Glenn Anders, who had grown close to her during the run of They Knew What They Wanted, was one of the few people to whom she confessed the vulnerability of her situation: dependent on her fame yet also trapped by it. She feared that most of the people who clamoured for her company were attracted only by the lustre of her celebrity. And yet she couldn’t resist making herself even more conspicuous. In late 1927 she bought a three-storey mews house in Mayfair, which she had designed in exquisite art deco style, silver paintwork setting off gold rug, pink upholstery and dark wood panels. There, she entertained on a lavish scale, inviting crowds of people to parties at which she served nothing but caviar and champagne cocktails. A young actor, Charles Bennett, who was invited to one, was astonished to see ‘all the big stars, the most famous people in England’ spilling out of Tallulah’s tiny drawing room into the kitchen and up the stairs.51 A party she gave for Ethel Barrymore went on for three days, simply segueing into yet another party that she’d arranged for yet another famous friend.

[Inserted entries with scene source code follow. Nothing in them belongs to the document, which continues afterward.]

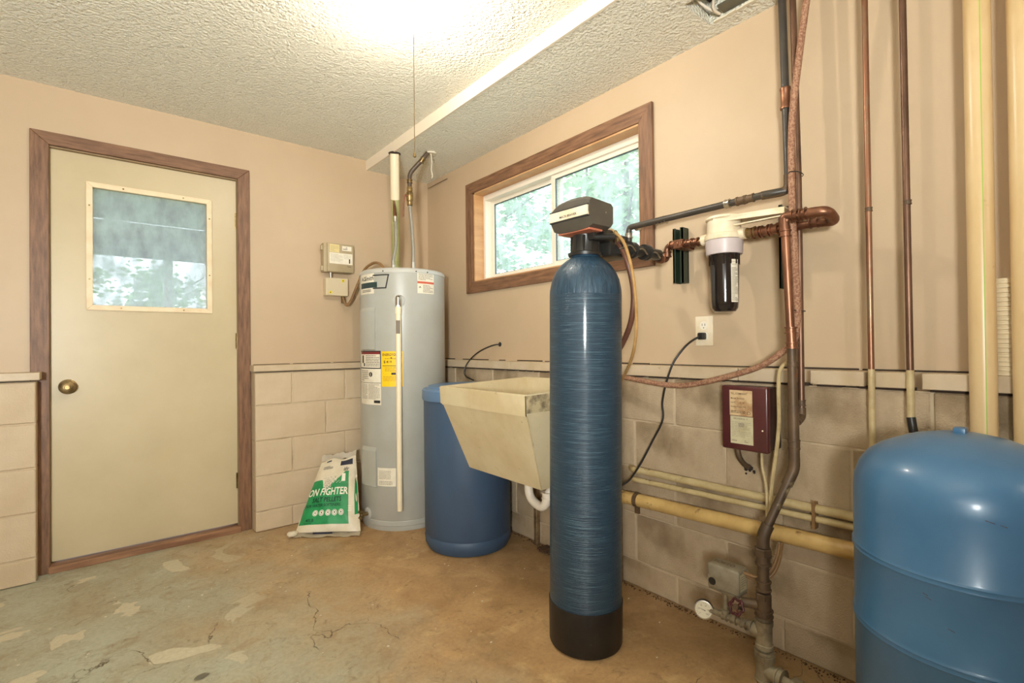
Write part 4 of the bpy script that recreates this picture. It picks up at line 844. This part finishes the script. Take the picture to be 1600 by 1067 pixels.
for y, ytop, lab, mt_, rr_, zend in ((-2.770, -2.768, 'slim copper pipe, left of the two plain ones right of the filter', M_copperg, .0082, .30), (-2.862, -2.858, 'slim brown copper pipe ending in black stub near yellow pipe', M_copperd, .0088, .835)):
    t = thing('copper_pipe', lab, 'pipe', (-.098, y, zend), 'slim vertical pipes')
    b = BM(); cyl(b, (-.098, ytop, ZS), (-.098, y, .955), rr_, 14); obj('pipe', b, mt_, t)
    b = BM(); cyl(b, (-.098, y, .975), (-.098, y, zend), rr_+.0006, 14); x = obj('painted_end', b, M_cable, t); x['label'] = 'paint-smeared lower end'
    b = BM(); ringc(b, (-.098, y, 1.45), (0, 0, 1), rr_+.001, .012, 14, .08); obj('joint', b, M_stack, t)
    if zend > .5:
        b = BM(); cyl(b, (-.098, y, .842), (-.102, y-.006, .80), .011, 14); x = obj('black_stub', b, M_black, t)
for y, lab, gy in ((-3.013, 'thick yellowed plastic pipe with green print line, left of the pair', True), (-3.094, 'thick yellowed plastic pipe at the right edge of the view', False)):
    t = thing('yellow_pipe', lab, 'pipe', (-.10, y, .2), 'thick yellowed vertical pipes')
    b = BM(); cyl(b, (-.10, y, ZS), (-.10, y, .2), .0275, 28); obj('pipe', b, M_yel, t)
    m = cyl_map((-.10, y), .0275, 196 if gy else 240, .2); b = BM(); patch(b, m, 0, 0, .0018, ZS-.2, .0004); obj('print_line', b, M_green, t, smooth=False)
b = BM(); prof = [(0, .036)]
for k in range(21): z = k*.0118; prof += [(z+.001, .038), (z+.007, .038), (z+.008, .0345), (z+.0115, .0345)]
prof += [(.25, .036), (.25, .0)]
turned(b, (-.045, -3.055, .966), (0, 0, 1), prof, 36); one('ribbed_sleeve', b, M_ribw, 'cream ribbed cylinder standing on ledge between the two yellow pipes', 'sleeve')
# ================================================================== outlet and cord
t = thing('wall_outlet', 'white double wall outlet with black plug under the water filter', 'outlet', (0, -2.185, 1.05))
b = BM(); box(b, (-.005, -2.224, 1.048), (0, -2.150, 1.165), .002, 2); pl_ = obj('cover_plate', b, M_ivory, t)
for z in (1.128, 1.085):
    b = BM(); turned(b, (-.005, -2.187, z), (-1, 0, 0), [(0, .0175), (.002, .017), (.0022, 0)], 24); rc = obj('receptacle', b, M_white, pl_)
    for yy in (-2.182, -2.1935): obj('slot', box(BM(), (-.0077, yy, z-.001), (-.0070, yy+.002, z+.008)), M_ink, rc, smooth=False)
    obj('slot', cyl(BM(), (-.0077, -2.187, z-.009), (-.007, -2.187, z-.009), .0022, 8), M_ink, rc, smooth=False)
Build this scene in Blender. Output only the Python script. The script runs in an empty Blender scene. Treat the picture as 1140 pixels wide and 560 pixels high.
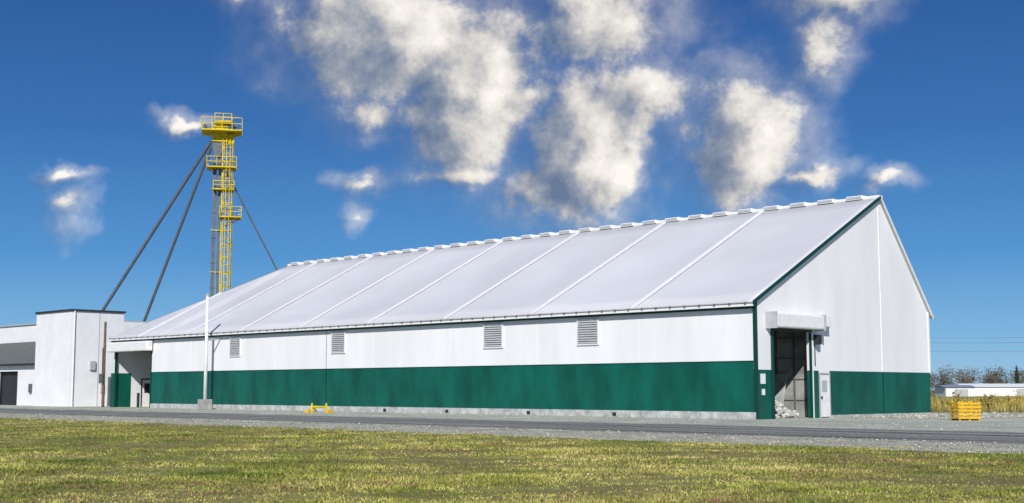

Tallulah had set in motion a social cyclone. And even if she feared that it was all glitz and opportunism, she had no idea how to bring it to a halt. She was as caught by the mechanism of celebrity as Zelda and Scott had been in New York. One clear register of her éclat was the degree to which she was courted by the Bright Young Things. Obsessed with getting as much press coverage as possible, these aesthetes and exquisite rebels would tip off gossip columnists (often their friends) with the location of their next stunt: ramping up the extravagance and campery of every new costume ball. For them, having Tallulah on their guest lists was the surest guarantee that the newspapers would take an interest.
So well known was she that if she went to the theatre as a member of the public, half the auditorium would get up to crane a look at her. It was gratifying to her ego, but even Tallulah recognized how unfairly it drew attention from the actors she’d come to see. In 1927 her celebrity reached its apotheosis. It was the year she was voted one of Britain’s ten most remarkable women;* the year that Oliver Messel went to a fancy dress ball dressed as the character she played in Garden of Eden; the year in which stories of her rumoured engagement to Prince Nicholas of Romania were reported avidly on both sides of the Atlantic.
But to Cecil Beaton, Tallulah appeared to be turning into a parody of herself. He observed that the dewy sheen of her beauty had hardened to a more artificial brilliance: ‘Her cheeks are huge acid-pink peonies. Her eyelashes are built out with hot liquid paint to look like burned matches, and her sullen discontented rosebud of a mouth is painted the brightest scarlet, and is as shiny as Tiptree’s strawberry jam.’52 Her girlish recklessness had hardened, too, into something more predatory. It was by then an open secret that any handsome actor in the same cast as Tallulah would have to run the gauntlet of her sexual advances. One young man, invited to her house for tea, was placed directly opposite her as she sat with her legs spread and angled, so that he could see directly up her skirt. Godfrey Tearle, her co-star in Scotch Mist, was coerced into rehearsing a love scene of such blatant realism that his watching wife was reduced to tears. Basil Dean wrote later, ‘It was as if her Godfrey was being raped before her eyes.’ As she left the stage, Tallulah commented with callous joy, ‘Good thing I had me drawers
on, wasn’t it?’53
The tone of her voice was one that would have been recognized, immediately, by Eugenia Bankhead. She had heard it throughout their childhood as Tallulah had channelled her insecurities into baiting and bullying her older sister. Even now, the old rivalries could still surface – and they did so with a vengeance when Eugenia arrived in London in the spring of 1928, announcing that she planned to join Tallulah on the stage.
For the past few years Eugenia and her husband Morton had been living a nomadic life between New York and Europe. Much like the Fitzgeralds, they’d been travelling to escape their problems. Recently, however, their marriage had reached a point of crisis and Eugenia had walked out on Morton, determined to forge a new, professional life for herself. Initially, Tallulah hadn’t felt threatened by her sister’s decision to do this on the London stage. Although Eugenia had secured a part with unusual speed, as a dancer in Kenyon Nicholson’s new play The Barker, it was only a very small role. And Tallulah was confident that she had largely been given her chance because of the Bankhead name, a name she had personally made famous.
Perhaps Eugenia realized that, too, which might also explain why she also deliberately set out to seduce the man Tallulah was seeing at the time. Tony Wilson was tall, blond and, just nineteen years old, was as overwhelmed by Eugenia’s flattering advances as he was innocently unaware of the trouble he would cause by responding. He had no idea that for Tallulah, Eugenia’s treachery would awaken the resentment she had suffered as a child, during all those years when her older sister had absorbed so much of their father’s love and attention.